Weight-Entanglement Meets Gradient-Based Neural Architecture Search

Sukthanker, Rhea Sanjay, Krishnakumar, Arjun, Safari, Mahmoud, Hutter, Frank

arXiv.org Artificial Intelligence 

Weight sharing is a fundamental concept in neural architecture search (NAS), enabling gradient-based methods to explore cell-based architecture spaces significantly faster than traditional blackbox approaches. In parallel, weight entanglement has emerged as a technique for intricate parameter sharing among architectures within macro-level search spaces. Since weight-entanglement poses compatibility challenges for gradient-based NAS methods, these two paradigms have largely developed independently in parallel sub-communities.

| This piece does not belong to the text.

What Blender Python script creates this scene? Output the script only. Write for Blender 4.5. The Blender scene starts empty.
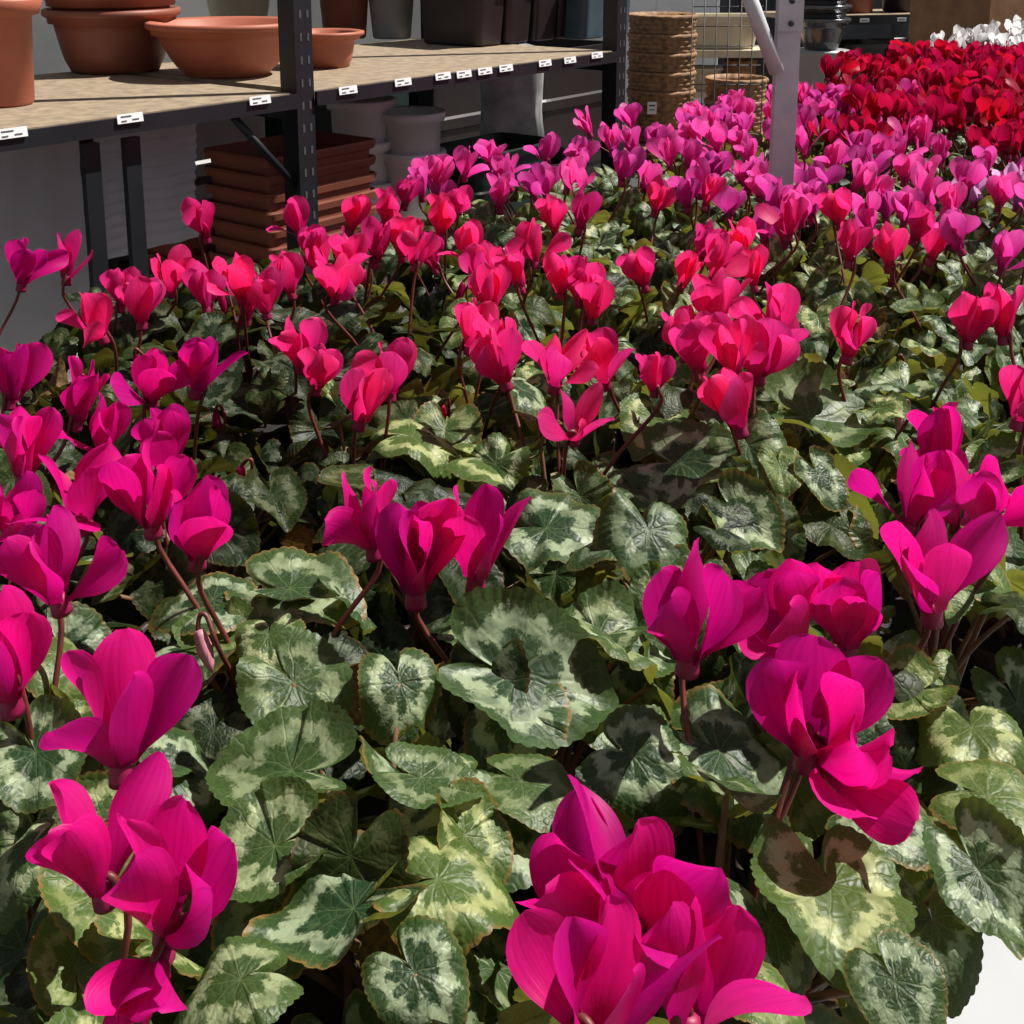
import bpy, math, random
from mathutils import Vector, Matrix
random.seed(7)
sc = bpy.context.scene
COL = sc.collection
sc.view_settings.view_transform = 'Standard'
PI = math.pi
R = math.radians
def rnd(a, b): return random.uniform(a, b)
def lerp(a, b, t): return a + (b - a) * t
def sstep(a, b, x):
    t = max(0.0, min(1.0, (x - a) / (b - a))); return t * t * (3 - 2 * t)

# ------------------------------------------------------------------ camera
F = 1200.0; PITCH = R(12); CZ = 1.32; PY0 = 195.0
cam = bpy.data.cameras.new('camera'); co = bpy.data.objects.new('camera', cam); COL.objects.link(co)
co.location = (0, 0, CZ); co.rotation_euler = (PI / 2 - PITCH, 0, 0)
cam.sensor_width = 36; cam.lens = 36 * F / 1024; cam.shift_y = -(512 - PY0) / 1024
cam.clip_start = 0.02
sc.camera = co
CAMP = Vector((0, 0, CZ))
FW = Vector((0, math.cos(PITCH), -math.sin(PITCH))); UP = Vector((0, math.sin(PITCH), math.cos(PITCH)))
def ray(px, py): return FW + Vector((1, 0, 0)) * ((px - 512) / F) + UP * ((PY0 - py) / F)
def on_z(px, py, z):
    d = ray(px, py); return CAMP + d * ((z - CZ) / d.z)
def at_y(px, py, Y):
    d = ray(px, py); return CAMP + d * (Y / d.y)
def proj(p):
    v = p - CAMP; t = v.dot(FW)
    if t < 0.05: return None
    return (512 + F * v.x / t, PY0 - F * v.dot(UP) / t, t)
ROT = math.atan2(0.7935, 0.6086)
DU = Vector((math.cos(ROT), math.sin(ROT), 0)); DN = Vector((-math.sin(ROT), math.cos(ROT), 0))
def W(u, n, z=0): return DU * u + DN * n + Vector((0, 0, z))
def on_n(px, py, n):
    d = ray(px, py); return CAMP + d * (n / d.dot(DN))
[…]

This paper aims to bridge the gap between these sub-communities by proposing a novel scheme to adapt gradient-based methods for weight-entangled spaces. This enables us to conduct an in-depth comparative assessment and analysis of the performance of gradient-based NAS in weight-entangled search spaces. Our findings reveal that this integration of weight-entanglement and gradient-based NAS brings forth the various benefits of gradient-based methods (enhanced performance, improved supernet training properties and superior any-time performance), while preserving the memory efficiency of weight-entangled spaces. The code for our work is openly accessible here. The concept of weight-sharing in Neural Architecture Search (NAS) arose from the need to improve the efficiency of conventional blackbox NAS algorithms, which demand significant computational resources to evaluate individual architectures. Here, weight-sharing (WS) refers to the paradigm by which we represent the search space with a single large supernet, also known as the one-shot model, that subsumes all the candidate architectures in that space. Every edge of this supernet holds all the possible operations that can be assigned to that edge. Gradient-based NAS algorithms (or optimizers), such as DARTS (Liu et al., 2019), GDAS (Dong and Yang, 2019) and DrNAS (Chen et al., 2021b), assign an architectural parameter to every choice of operation on a given edge of the supernet.